Goal #4: Complete Forest Fires edits + start shopping it around. 

Still no changes. And as Lorrie is moving house and already rather overworked, I don’t think we’ll get to it next week either.

Goal #5: Write a total of 80k (on my own) in that time. ♥ On track.

Ish. As I said above, I didn’t write that much last week – I think it was about 4k on short stories and about 3k on rewrites. So, it’s on track, ish, but I wasted a lot of time trying to force something I didn’t want to be doing.

Miscellanea.

– Read 3 books (now up to 11/50)

– Wrote 1,5 short stories.

4 Comments

  1. What an awesome discovery you’ve made! =)

    I believe in doing what brings me joy and fires me up. I intentionally have many goals, so that, when words aren’t there, I can move forward on other things (editing and organizing seem to help bring forth the words.)

    I think there’s good advice to be found out there- but it’s only good when it works for us, in our own circumstances. Maybe the best possible advice is to take all advice and filter it through who we are, and how we create.

    Fighting against my own nature never works, for me. I’ve made so much more progress with learning how I tick, so that I know which advice works for me. Forcing myself never does; and when I write what I’m not ready for, it’s never worth the time I spent making myself do it.

    I spend a lot time “writing” while doing dishes, taking a shower, or driving. I need time to percolate, to gather input, to let connections form between seemingly disparate things.

    Tonight, I’m watching Enterprise, out of order, because I have a scene simmering, and, when I sleep tonight, i want certain ideas in my mind. Dreaming helps, at this point.

    I’m also making pre-revision notes on a WIP, and in the process of rereading another. That helps too.

    Tomorrow, or the next day, I’ll be writing the scene. I’m almost juiced up enough (it’s going to be an erotic scene, and there’s just no point trying if I don’t personally feel the edge of urgency these two characters are going to feel at their long-awaited first sexual encounter.

    I hope you find the approaches that work best for you! =D

    • Thank you for your wonderful and thoughtful comments. It really resonated with me. For me, I do force myself to some degree when it’s just to overcome initial laziness etc. because I have often felt that I get fired up by doing — i.e. I force myself for 10 minutes and then I’m excited. I don’t get excited out of nothing. But yeah, I have to learn to listen to myself when this doesn’t work, when it actually is time to do something else.

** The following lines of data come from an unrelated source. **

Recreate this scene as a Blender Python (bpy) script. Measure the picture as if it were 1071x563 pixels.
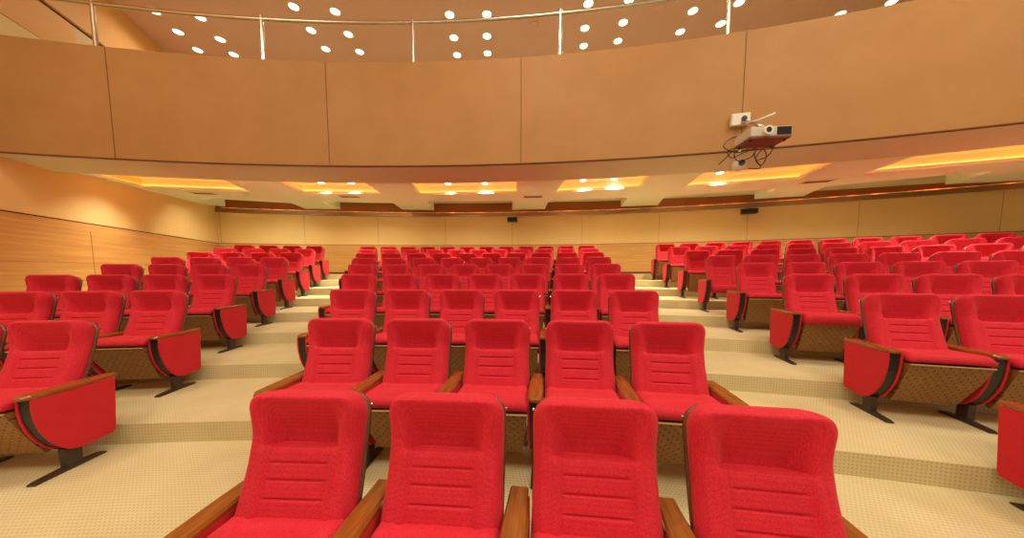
import bpy, bmesh, math
from math import sin, cos, pi, radians, sqrt, atan2, degrees
from mathutils import Vector
from mathutils.geometry import tessellate_polygon

for o in list(bpy.data.objects):
    bpy.data.objects.remove(o)
scene = bpy.context.scene
COL = scene.collection

# ------------------------------------------------------------------ camera
cam_d = bpy.data.cameras.new('camera')
cam = bpy.data.objects.new('camera', cam_d)
COL.objects.link(cam)
EYE = 1.456
cam.location = (0, 0, EYE)
cam.rotation_euler = (radians(90) - 0.07798, 0.0014, 0)
cam_d.sensor_fit = 'HORIZONTAL'
cam_d.sensor_width = 36
cam_d.lens = 322.43 / 1071 * 36
cam_d.shift_y = 28.23 / 1071
cam_d.clip_start = 0.05
scene.camera = cam

# ------------------------------------------------------------------ light, exposure
W = bpy.data.worlds.new('world')
scene.world = W
W.use_nodes = True
W.node_tree.nodes['Background'].inputs[0].default_value = (1.0, 0.93, 0.77, 1)
W.node_tree.nodes['Background'].inputs[1].default_value = 0.50
scene.view_settings.view_transform = 'Standard'
scene.view_settings.look = 'None'
scene.view_settings.exposure = 0.22
scene.view_settings.gamma = 1
scene.view_settings.use_curve_mapping = False

WARM = (1.0, 0.95, 0.76)
HALL = (1.0, 0.95, 0.78)
HALL_FILLS = [(-4.9, 1.4), (0.0, 2.4), (4.2, 1.6), (-3.0, -1.6), (0.6, -1.2), (4.2, -1.6), (8.2, 0.6)]
HALL_W = 76.0          # watts of each added, unseen fill panel in the hall ceiling
DOWN_W = 185.0           # downlights under the balcony
WASH_W = 95.0          # downlights in the rear pockets
UP_W = 30.0             # downlights over the balcony
COVE_E = 3.0            # emission of the trough strips

# ------------------------------------------------------------------ materials
def lin(c):
    return tuple(((v / 255) / 12.92 if v / 255 <= 0.04045 else ((v / 255 + 0.055) / 1.055) ** 2.4) for v in c) + (1,)

def mat(name, rgb, rough=0.6, metal=0.0, coat=0.0, spec=0.5, sheen=0.0):
    m = bpy.data.materials.new(name)
    m.use_nodes = True
    b = m.node_tree.nodes['Principled BSDF']
    b.inputs['Base Color'].default_value = lin(rgb)
    b.inputs['Roughness'].default_value = rough
    b.inputs['Metallic'].default_value = metal
    b.inputs['Coat Weight'].default_value = coat
    b.inputs['Specular IOR Level'].default_value = spec
    b.inputs['Sheen Weight'].default_value = sheen
    return m

def nodes(m):
    t = m.node_tree
    return t, t.nodes, t.links, t.nodes['Principled BSDF']

def N(t, kind, **kw):
    n = t.nodes.new(kind)
    for k, v in kw.items():
        setattr(n, k, v)
    return n

def math_node(t, op, a=None, b=None, c=None):
    n = t.nodes.new('ShaderNodeMath')
    n.operation = op
    for i, v in enumerate((a, b, c)):
        if v is None:
            continue
        if isinstance(v, (int, float)):
            n.inputs[i].default_value = v
        else:
            t.links.new(v, n.inputs[i])
    return n.outputs[0]

def ramp(t, fac, stops):
    r = t.nodes.new('ShaderNodeValToRGB')
    e = r.color_ramp.elements
    e[0].position, e[0].color = stops[0][0], lin(stops[0][1])
    e[1].position, e[1].color = stops[-1][0], lin(stops[-1][1])
    for p, c in stops[1:-1]:
        x = e.new(p)
        x.color = lin(c)
    t.links.new(fac, r.inputs[0])
    return r.outputs[0]

def noise(t, vec, scale, detail=3, rough=0.5):
    n = t.nodes.new('ShaderNodeTexNoise')
    n.inputs['Scale'].default_value = scale
    n.inputs['Detail'].default_value = detail
    n.inputs['Roughness'].default_value = rough
    if vec is not None:
        t.links.new(vec, n.inputs['Vector'])
    return n.outputs['Fac']

def bump(t, h, strength, dist):
    b = t.nodes.new('ShaderNodeBump')
    b.inputs['Strength'].default_value = strength
    b.inputs['Distance'].default_value = dist
    t.links.new(h, b.inputs['Height'])
    t.links.new(b.outputs[0], t.nodes['Principled BSDF'].inputs['Normal'])

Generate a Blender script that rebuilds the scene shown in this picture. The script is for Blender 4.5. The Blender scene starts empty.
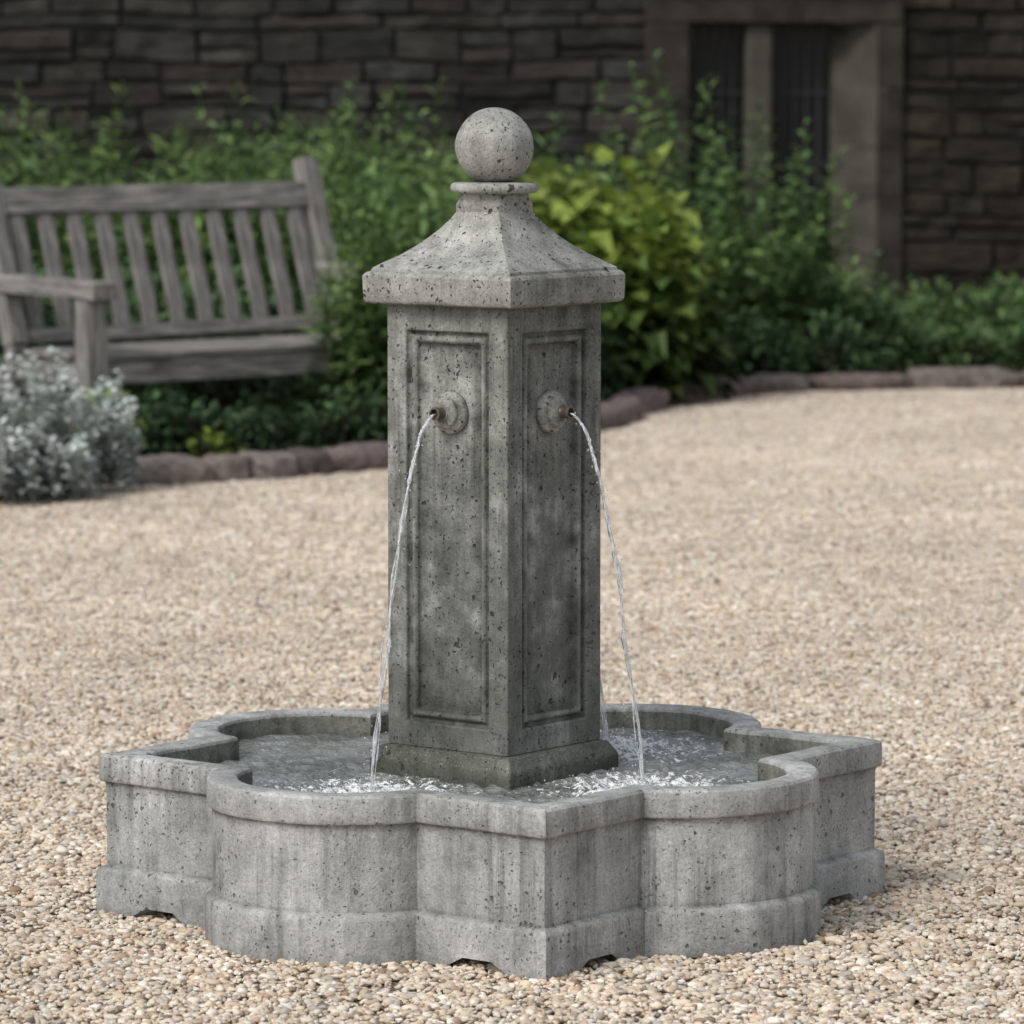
import bpy, bmesh, math, random
import numpy as np
from mathutils import Vector, Matrix, noise
random.seed(7); rng=np.random.default_rng(7)
scene=bpy.context.scene
R=math.radians

# ------------------------------------------------------------ helpers
def link(o,parent=None):
    scene.collection.objects.link(o)
    if parent: o.parent=parent
    return o
def empty(name,loc=(0,0,0),rotz=0):
    e=bpy.data.objects.new(name,None); e.location=loc; e.rotation_euler=(0,0,rotz); e.empty_display_size=.1
    return link(e)
def mesh_obj(name,verts,faces,mat=None,parent=None,smooth=None,attrs=None):
    me=bpy.data.meshes.new(name); me.from_pydata([tuple(v) for v in verts],[],[tuple(f) for f in faces]); me.update()
    if attrs:
        for k,v in attrs.items():
            a=me.attributes.new(k,'FLOAT','POINT'); a.data.foreach_set('value',np.asarray(v,dtype=np.float32))
    if smooth is not None:
        me.polygons.foreach_set('use_smooth',[True]*len(me.polygons))
        me.set_sharp_from_angle(angle=R(smooth))
    if mat: me.materials.append(mat)
    return link(bpy.data.objects.new(name,me),parent)
def np_mesh(name,V,F,col=None,smooth=False):
    me=bpy.data.meshes.new(name); n=len(V); m,k=F.shape
    me.vertices.add(n); me.vertices.foreach_set('co',V.astype(np.float32).ravel())
    me.loops.add(m*k); me.loops.foreach_set('vertex_index',F.astype(np.int32).ravel())
    me.polygons.add(m); me.polygons.foreach_set('loop_start',np.arange(0,m*k,k,dtype=np.int32))
    me.polygons.foreach_set('use_smooth',np.full(m,smooth))
    me.update(calc_edges=True)
    if col is not None:
        a=me.color_attributes.new('col','FLOAT_COLOR','POINT')
        c=np.ones((n,4),dtype=np.float32); c[:,:3]=col; a.data.foreach_set('color',c.ravel())
    me.validate()
    return me
class NT:
    def __init__(s,name):
        s.m=bpy.data.materials.new(name); s.m.use_nodes=True; s.t=s.m.node_tree; s.t.nodes.clear()
        s.out=s.n('ShaderNodeOutputMaterial')
    def n(s,ty,**k):
        nd=s.t.nodes.new(ty)
        for a,b in k.items(): setattr(nd,a,b)
        return nd
    def l(s,a,b): s.t.links.new(a,b)
    def val(s,sock,v):
        if isinstance(v,bpy.types.NodeSocket): s.l(v,sock)
        else: sock.default_value=v
    def math(s,op,a,b=0.0,c=0.0,clamp=False):
        nd=s.n('ShaderNodeMath',operation=op,use_clamp=clamp); s.val(nd.inputs[0],a); s.val(nd.inputs[1],b); s.val(nd.inputs[2],c); return nd.outputs[0]
    def mapr(s,x,a,b,c=0.,d=1.,interp='SMOOTHSTEP'):
        nd=s.n('ShaderNodeMapRange',interpolation_type=interp); s.val(nd.inputs[0],x)
        for i,v in zip((1,2,3,4),(a,b,c,d)): s.val(nd.inputs[i],v)
        return nd.outputs[0]
    def mix(s,f,a,b,mode='MIX'):
        nd=s.n('ShaderNodeMix',data_type='RGBA',blend_type=mode)
        s.val(nd.inputs[0],f)
        for i,v in ((6,a),(7,b)):
            if isinstance(v,tuple) and len(v)==3: v=v+(1,)
            s.val(nd.inputs[i],v)
        return nd.outputs[2]
    def scale(s,col,g):
        vm=s.n('ShaderNodeVectorMath',operation='SCALE'); s.l(col,vm.inputs[0]); s.val(vm.inputs['Scale'],g); return vm.outputs[0]
    def coord(s,scale=(1,1,1),which='Object'):
        tc=s.n('ShaderNodeTexCoord'); mp=s.n('ShaderNodeMapping'); s.l(tc.outputs[which],mp.inputs[0]); mp.inputs['Scale'].default_value=scale; return mp.outputs[0]
    def noise(s,vec,scale,detail=4,rough=.55):
        nd=s.n('ShaderNodeTexNoise'); s.l(vec,nd.inputs['Vector']); nd.inputs['Scale'].default_value=scale; nd.inputs['Detail'].default_value=detail; nd.inputs['Roughness'].default_value=rough; return nd.outputs['Fac']
    def vor(s,vec,scale,feature='F1'):
        nd=s.n('ShaderNodeTexVoronoi',feature=feature); s.l(vec,nd.inputs['Vector']); nd.inputs['Scale'].default_value=scale; return nd
    def attr(s,name):
        return s.n('ShaderNodeAttribute',attribute_name=name)
    def bump(s,h,strength,dist,normal=None):
        nd=s.n('ShaderNodeBump'); s.val(nd.inputs['Height'],h); nd.inputs['Strength'].default_value=strength; nd.inputs['Distance'].default_value=dist
        if normal: s.l(normal,nd.inputs['Normal'])
        return nd.outputs[0]
    def bsdf(s,col,rough=.8,normal=None,spec=.3,**k):
        b=s.n('ShaderNodeBsdfPrincipled')
        if isinstance(col,tuple) and len(col)==3: col=col+(1,)
        s.val(b.inputs['Base Color'],col); s.val(b.inputs['Roughness'],rough); b.inputs['Specular IOR Level'].default_value=spec
        if normal: s.l(normal,b.inputs['Normal'])
        for a,v in k.items(): b.inputs[a.replace('_',' ')].default_value=v
        s.l(b.outputs[0],s.out.inputs[0]); return b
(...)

  2. Your post really got me thinking. While I think that waiting for divine inspiration to strike is foolish, I don’t think writer’s block is a myth. However, I do think there are ways to prevent writer’s block from wreaking havoc on our writing routine and productivity. Writer’s block is just another thing that we have to overcome in order to be a professional writer. We can’t not write because we’re feeling blocked, and I definitely don’t support just trying to wait for the writer’s block to go away.

    We have to find a way to become unblocked and unstuck–sooner rather than later–and I think that can be a stumbling point for a lot of us. For me, I don’t have to feel excited about a story 24/7, but I do have to care deeply about the characters. That way, when I eventually become frustrated with some part of the story, I have this urge to reach the end so that my characters can find their happily ever after. 🙂

    Have a great week!

  3. Rather easier to blame a muse who doesn’t visit. But your words take me right back to January, when most of my efforts were fighting formatting instead of writing story. I think we all have those days of doubt, but here, your nugget resonated for me. “I have to be excited about the story.” Yes! It could be the story, the characters, the plot, but something has to pull us right into the process of writing — and caring about and loving our characters and the story. My lesson this week is that even if I write what seems to be gibberish, it takes me further the next day. May the coming week go well for you.